Les wateringen : des associations pour maintenir les digues

Pour organiser l’entretien et la surveillance des digues, des wateringen (associations locales) étaient formées. Ces structures permettaient à chacun de s’occuper de sa portion de digue au quotidien, garantissant ainsi la stabilité de l’ensemble. Ce système d’entraide et de gestion collective était efficace, et les brèches dans les digues restaient peu fréquentes, prouvant la réussite d’un modèle basé sur la solidarité et la coopération.

Une gestion communautaire menacée par le capitalisme

Cette organisation communautaire reflète une époque où les relations économiques et sociales étaient profondément marquées par des systèmes d’entraide, avant que le proto-capitalisme n’émerge et ne modifie les rapports de production. De grands propriétaires terriens se sont mis à possèder de plus en plus de terres, louées à des paysans dont les conditions de vie se sont dégradées tandis que les propriétaires des terres n’habitent plus sur place.

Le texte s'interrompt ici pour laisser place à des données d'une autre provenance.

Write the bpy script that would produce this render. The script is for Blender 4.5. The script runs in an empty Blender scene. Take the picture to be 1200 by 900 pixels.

L’histoire de cette région montre comment les logiques de profit et l’individualisme ont peu à peu remplacé les mécanismes collectifs, avec des conséquences désastreuses pour les communautés locales.

Les digues, autrefois entretenues par des paysans pour le bien commun, seraient devenues, dans un contexte proto-capitaliste, des projets monétisés, reposant sur des logiques de rendement. Dans certains secteurs, le coût d’entretien des digues dépassait ce que les terres rapportaient et les propriétaires ont donc décidé d’arrêter d’entretenir les digues, ce qui a causé plus d’inondations catastrophiques et plus de morts. Les paysans ont alors fuient, les terres sont devenus moins rentable et les propriétaires ont encore diminuer leurs investissement, ce qui a mené un cercle vicieux, puisque cela entraina encore de nouvelles catastrophes. La situation a été encore aggravée par des périodes de crises qui ont ralentit les investissements, lorsque le prix de la laine s’est mis à baisser par exemple.

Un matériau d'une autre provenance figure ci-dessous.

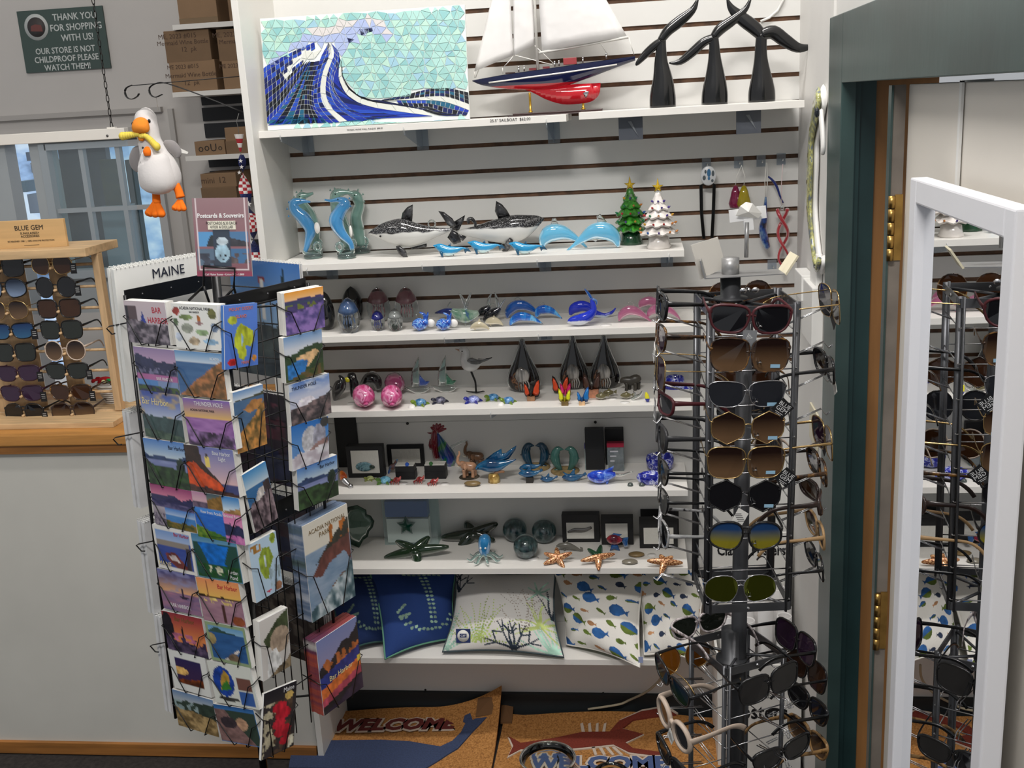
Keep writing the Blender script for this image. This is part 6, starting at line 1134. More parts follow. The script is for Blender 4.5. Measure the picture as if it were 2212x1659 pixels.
f = Fig('glass_orca', 'speckled black and white glass orca facing left', 'glass whale', 's3', 'C3', 1050, 690, 'glass orcas'); zt = (690-505)*f.kz
OR1 = split('orca glaze left', (206, 206, 202), (36, 36, 38), 2, zt, .002, .010, 26, .06, speck=(150, 150, 150))
f.s('body', OR1, [(778, 507, 4), (830, 502, 34, 30, 0), (920, 500, 78, 62, 0), (1040, 510, 108, 84, 0), (1150, 524, 86, 70, 0), (1290, 520, 42, 36, 0), (1400, 506, 16, 14, 0), (1440, 500, 8, 8, 0)], 16, 4)
f.fin('dorsal_fin', ORD_, [(1045, 408), (1060, 360), (1100, 320), (1145, 302), (1138, 380), (1128, 438)], 26); f.fin('pectoral_fin', ORD_, [(1000, 605), (1030, 598), (1075, 640), (1088, 690), (1060, 698), (1015, 660)], 22, -60); f.fin('pectoral_fin', ORD_, [(1090, 630), (1225, 602), (1225, 628), (1110, 644)], 20, 20)
f.fin('tail_fluke', ORD_, [(1440, 496), (1400, 470), (1335, 360), (1380, 370), (1440, 420), (1470, 470)], 20, 10); f.fin('tail_fluke', ORD_, [(1435, 500), (1480, 530), (1500, 600), (1440, 615), (1395, 560)], 20, -10); f.e('eye', EYEB, 886, 524, 8, -58); MB().tube([f.p(1280+28*cos(a), 455+28*sin(a)) for a in np.linspace(0, 2*pi, 13)[:-1]], 7*f.k, 0, 6, True).build('loop', CLG, f.t)
f = Fig('glass_orca', 'speckled black and white glass orca facing right', 'glass whale', 's3', 'C3', 1830, 645, 'glass orcas'); zt = (645-468)*f.kz
OR2 = split('orca glaze right', (206, 206, 202), (36, 36, 38), 2, zt, .002, .006, 26, .06, speck=(150, 150, 150))
f.s('body', OR2, [(2136, 420, 5), (2080, 430, 44, 36, 0), (1960, 470, 96, 74, 0), (1850, 490, 104, 80, 0), (1720, 496, 80, 64, 0), (1590, 496, 44, 38, 0), (1480, 492, 20, 18, 0), (1450, 490, 9, 9, 0)], 16, 4)
f.fin('dorsal_fin', ORD_, [(1785, 402), (1762, 345), (1776, 268), (1820, 295), (1855, 340), (1878, 385)], 26); f.fin('pectoral_fin', ORD_, [(1875, 540), (1840, 570), (1808, 640), (1840, 655), (1890, 600), (1900, 560)], 22, -70); f.fin('pectoral_fin', ORD_, [(1690, 570), (1800, 590), (1790, 606), (1700, 596)], 20, 10)
f.fin('tail_fluke', ORD_, [(1470, 488), (1400, 460), (1440, 410), (1530, 364), (1520, 400), (1490, 450)], 20); f.fin('tail_fluke', ORD_, [(1470, 495), (1530, 530), (1500, 560), (1450, 540)], 20); f.e('eye', EYEB, 2054, 446, 8, -66); f.s('blow_loop', ORD_, [(1555, 430, 10), (1552, 400, 14), (1580, 395, 14), (1605, 430, 12), (1600, 452, 8)], 8, 3)
SDOL = split('small dolphin glaze', (206, 230, 232), (40, 140, 190), 2, .0115, .0015, .003, 60, .12)
def sdol(lab, ox, oy):
    f = Fig('small_dolphin', lab, 'glass dolphin', 's3', 'C3', ox+100, oy+75, 'small turquoise dolphins', dy=-.03)
    f.s('body', SDOL, [(ox-4, oy-16, 4), (ox+16, oy-10, 14, 12, 0), (ox+45, oy, 30, 24, 0), (ox+105, oy+30, 40, 30, 0), (ox+160, oy+26, 28, 22, 0), (ox+220, oy+14, 10, 9, 0), (ox+250, oy+20, 4, 4, 0)], 12, 4)
    f.fin('dorsal_fin', mat('dolphin fin teal', (20, 74, 104), .15, coat=.5), [(ox+105, oy-4), (ox+130, oy-30), (ox+136, oy+2)], 10); f.fin('flipper', mat('dolphin fin teal', (20, 74, 104), .15), [(ox+45, oy+30), (ox+70, oy+34), (ox+76, oy+78), (ox+60, oy+76)], 10, -26); f.fin('flipper', mat('dolphin fin teal', (20, 74, 104), .15), [(ox+120, oy+50), (ox+146, oy+46), (ox+150, oy+74)], 10, 20)
    f.fin('tail_fin', mat('dolphin fin teal', (20, 74, 104), .15), [(ox+230, oy+12), (ox+262, oy+10), (ox+290, oy+46), (ox+255, oy+40), (ox+240, oy+56)], 8); f.e('eye', EYEB, ox+26, oy-8, 4, -14)
sdol('small turquoise dolphin under the left orca tail', 1292, 608); sdol('small turquoise dolphin between the two orcas, beside a white tag', 1555, 585); sdol('small turquoise dolphin in front of the right orca fin', 1870, 592)
disc('s3', 'C3', 1535, 655, 36, 'white oval tag lying left of the middle small dolphin')
ICE = GLS('pale blue glass dolphin', (120, 205, 240), .5)
def arcfish(name, lab, cat, key, cr, pts, m, grp, fins=(), dy=0, by=None, loop=None, fm=None):
    by = by or max(p[1]+p[2] for p in pts); bx = sum(p[0] for p in pts)/len(pts)
    f = Fig(name, lab, cat, key, cr, bx, by, grp, dy=dy); f.s('body', m, [(a, b, c, c*.75, 0) for a, b, c in pts], 12, 4)
    for P in fins: f.fin('fin', fm or m, P, 14)
    if loop: mb = MB(); X, Y, r_ = loop; mb.tube([f.p(X+r_*cos(a), Y-r_*sin(a)) for a in np.linspace(-.3, pi+.3, 9)], 3*f.k, 0, 5); mb.build('hook', CLG, f.t)
    return f
arcfish('arched_dolphin', 'pale blue arched glass dolphin facing right behind the others', 'glass dolphin', 's3', 'C4', [(390, 640, 14), (420, 580, 40), (490, 556, 52), (570, 575, 46), (630, 610, 26), (680, 650, 8)], ICE, 'pale blue arched dolphins', [[(445, 515), (455, 462), (512, 455), (505, 520)]], .03, 660, fm=CLG)
arcfish('arched_dolphin', 'pale blue arched glass dolphin farthest left of its three', 'glass dolphin', 's3', 'C4', [(252, 700, 10), (262, 650, 44), (312, 600, 66), (390, 594, 58), (460, 620, 36), (520, 660, 18), (580, 715, 7)], ICE, 'pale blue arched dolphins', [[(315, 540), (330, 490), (358, 488), (378, 540)], [(560, 700), (600, 720), (580, 735), (540, 690)]], 0, 715, fm=CLG)
arcfish('arched_dolphin', 'pale blue arched glass dolphin diving to the right beside the green tree', 'glass dolphin', 's3', 'C4', [(815, 705, 10), (795, 640, 44), (728, 588, 66), (640, 584, 58), (565, 625, 36), (500, 670, 16), (430, 720, 6)], ICE, 'pale blue arched dolphins', [[(665, 530), (662, 470), (690, 458), (738, 520)], [(600, 640), (690, 630), (650, 660)]], -.012, 715, fm=CLG)
# ---------- ceramic trees
def tree(lab, bx, by, mt, mb_, tiers, brad, seed, star):
    f = Fig('ceramic_tree', lab, 'ceramic tree', 's3', 'C4', bx, by, 'ceramic trees'); r = random.Random(seed)
    f.lathe('pot', mb_, [(brad*.95, 0), (brad, 6), (brad*.86, 40), (brad*.8, 84), (brad*.5, 95)], n=10)
    mb = MB()
    for i, (Y, R_, H_) in enumerate(tiers):
        n = 36; V = []; z = (by-Y)*f.kz; sc = 9-i
        for (q, dz) in ((1, 0), (.93, -7), (1.02, 5), (.8, 24), (.55, H_)):
            for j in range(n): a = 2*pi*j/n; w = 1+.10*cos(sc*a+i)*(q > .7); V.append((R_*q*w*cos(a)*f.k, R_*q*w*sin(a)*f.k, z+(dz-(6*cos(sc*a+i) if q > .9 else 0))*f.kz))
        seq = [1, 0, 2, 3, 4]
        for s_ in range(4): A, B = seq[s_], seq[s_+1]; mb.add(V, [(A*n+j, A*n+(j+1) % n, B*n+(j+1) % n, B*n+j) for j in range(n)], 0, True)
        mb.add(V, [tuple(range(4*n, 5*n))], 0)
    mb.build('branches', mt, f.t)
    cols = [(200, 60, 60), (214, 140, 70), (50, 110, 190), (90, 70, 160), (40, 140, 90), (220, 170, 60), (190, 40, 50)]
    for i, (Y, R_, H_) in enumerate(tiers[:-1]):
        for k in range(5 if i < 3 else 3):
            a = -pi/2+(k-(2 if i < 3 else 1))*(.62 if i < 3 else .85)+(.3 if i % 2 else 0); M_ = Matrix.Translation((R_*.98*cos(a)*f.k, R_*.98*sin(a)*f.k, (by-Y+10)*f.kz)) @ Matrix.Rotation(a+pi/2, 4, 'Z') @ Matrix.Rotation(radians(60), 4, 'X')
            q = MB(M_); q.lathe([(4*f.k, 0), (9*f.k, 8*f.k), (8*f.k, 16*f.k), (0, 28*f.k)], 0, 8); c = r.choice(cols); q.build('bulb', GLS('tree bulb %d%d%d' % c, c, .35), f.t)
    P = []
    for k in range(10): a = pi/2+k*pi/5; q = (46 if k % 2 == 0 else 19); q = 68 if k == 0 else q; P.append(f.p(bx+q*cos(a), star-q*sin(a))[::2])
    MB().fin(P, 26*f.k, 0, 'xz').build('star', GLS('amber star', (226, 190, 30), .5), f.t)
    return f
GRT = mat('green ceramic', (46, 104, 34), .12, coat=.7, var=.5, scale=60); GRB = mat('dark green ceramic', (20, 62, 36), .15, coat=.6); WHC = mat('white ceramic', (226, 220, 214), .12, coat=.7)
tree('green ceramic tree with coloured bulbs', 912, 682, GRT, GRB, [(575, 112, 60), (520, 108, 56), (462, 98, 52), (408, 76, 50), (356, 50, 50), (312, 28, 36)], 90, 3, 250)
tree('white ceramic tree with coloured bulbs', 1118, 710, WHC, WHC, [(600, 132, 60), (540, 118, 58), (480, 100, 56), (425, 76, 52), (380, 48, 50), (338, 26, 34)], 94, 8, 266)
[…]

Avec l’augmentation des inégalités les paysans se sont retrouvées dans les zones les plus inondables ce qui les a contraint à fuir, mais ils sont également partis avec leur savoir faire.

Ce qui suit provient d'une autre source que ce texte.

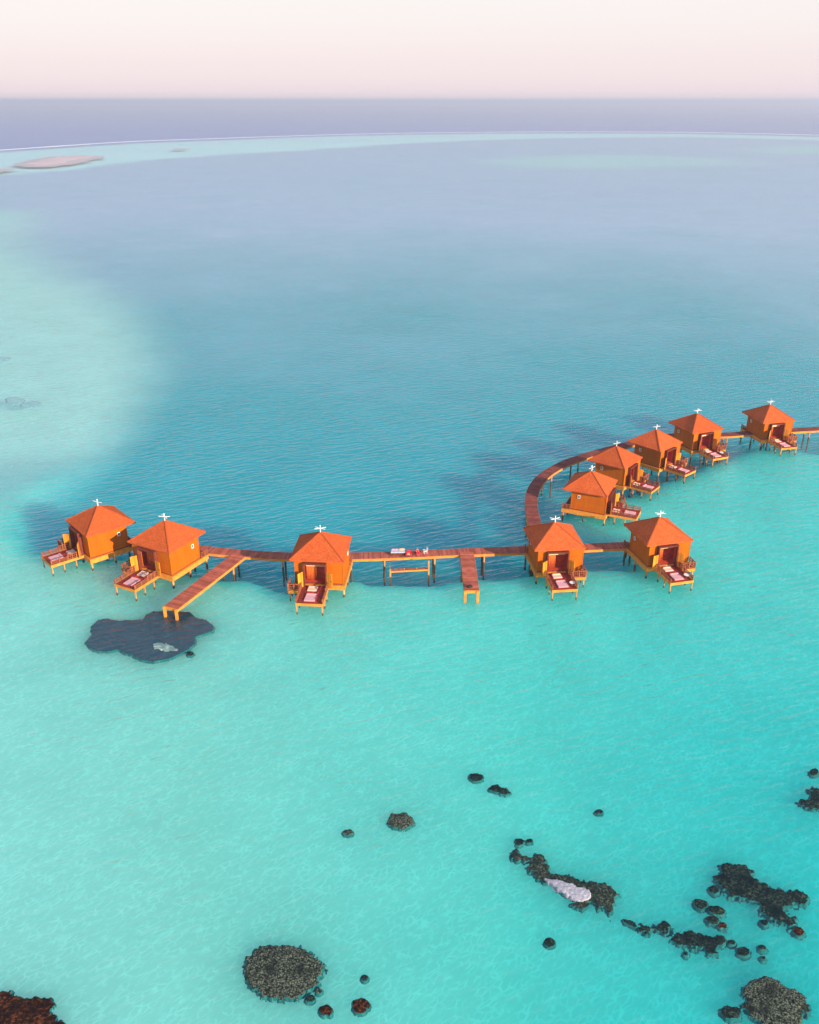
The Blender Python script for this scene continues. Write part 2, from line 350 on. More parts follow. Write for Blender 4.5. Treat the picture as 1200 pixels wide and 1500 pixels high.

Une leçon pour aujourd’hui

Ce récit historique montre que les modes de gestion collective et solidaire des ressources et des infrastructures peuvent être bien plus efficaces que les systèmes axés sur le profit dans certains cas. En prenant du recul, cette histoire des Anciens Pays-Bas met en lumière les dangers que représentent le capitalisme lorsqu’il s’affranchit des notions de bien commun.

Dans une époque où les crises environnementales se multiplient, la solidarité et la gestion collective des ressources pourraient bien être la clé pour faire face à ces défis. Comme le rappelle Tim Soens dans ses recherches, l’histoire a bien des leçons à nous apprendre.